In the wholesale car market, the “spring bounce” was more like the long jump this year.

Driven by tariff-hurried demand, prices leapt, pushing the Manheim Used Vehicle Value Index to its highest level in 18 months, according to Cox Automotive.

“The ‘spring bounce’ normally ends the second week of April, but this year, wholesale appreciation trends continued for the entire month and were much stronger than we typically observe,” Cox Automotive senior director of economic and industry insights Jeremy Robb said in an analysis around the index.

“We expected to see strong price appreciation in response to the tariffs, and that’s exactly what came. Weekly trends showed higher values as we moved through the month, but those increases tapered off each successive week.”

The Manheim index came in at 208.2 for April, which was 4.9% higher year-over-year and beat March levels by 2.7%, when adjusted for mix, mileage and seasonality.

Unadjusted, wholesale prices were up 4.3% from April 2024 and 3.3% from March, Cox Automotive said.

Meanwhile, Black Book’s Used Vehicle Retention Index came in at 149.3, up 0.9% from March and down 0.5% from April 2024.

“The wholesale market performed strongly in April, with gains surpassing the usual seasonal trends, driving an increase in the Index,” said Laura Wehunt, Black Book’s vice president of data & analytics. “The implementation of tariffs on automotive imports into the U.S. created uncertainty, prompting dealers to turn to auctions to secure quality used vehicles.

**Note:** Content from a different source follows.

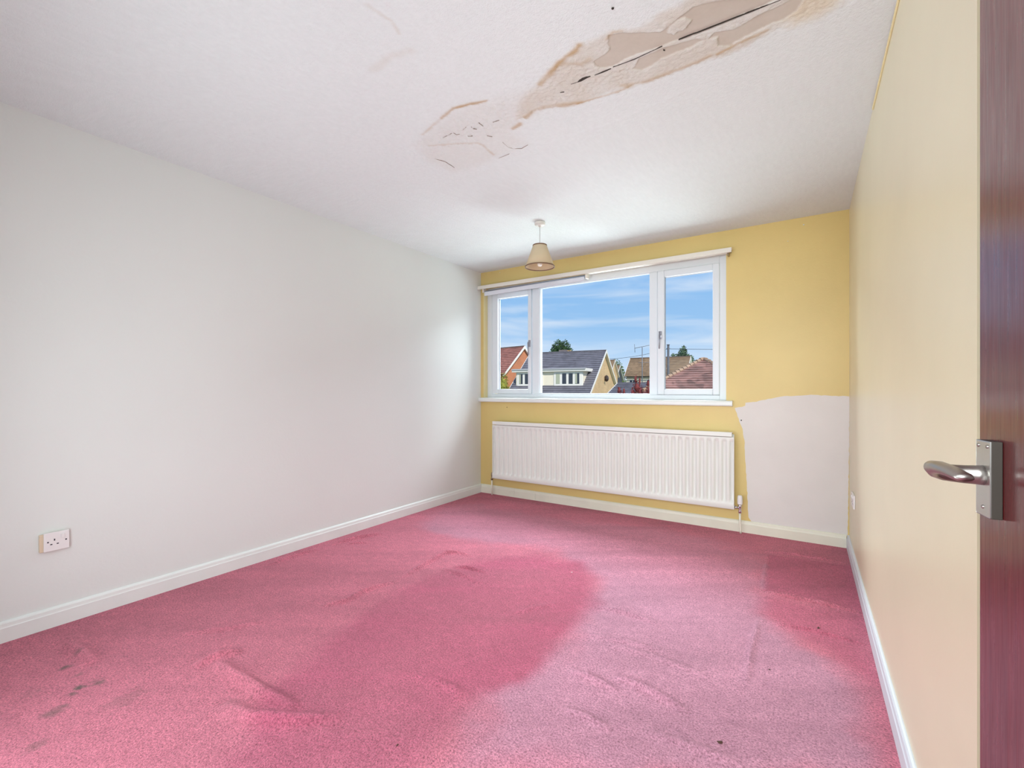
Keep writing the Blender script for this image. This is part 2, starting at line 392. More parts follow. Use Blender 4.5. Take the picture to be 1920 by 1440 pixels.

“The anticipation that new-car MSRPs would rise due to the tariffs, coupled with reduced new-vehicle inventory, including manufacturers holding vehicles at ports hoping the tariffs would be temporary — intensified demand for used cars. This speculation drove up values, with some single-week spikes reminiscent of the microchip shortage disruptions that impacted the industry in 2021.”

Looking forward, Robb at Cox Automotive, noted: “Used retail sales remain stronger than normal, and wholesale days’ supply is a bit tighter, so we will likely see less depreciation than normal over Q2. As we move into the second half of the year, though, the auto market may slow as strong demand likely pulled some transactions forward in March and April as buyers tried to get ahead of expected higher prices due to tariffs.”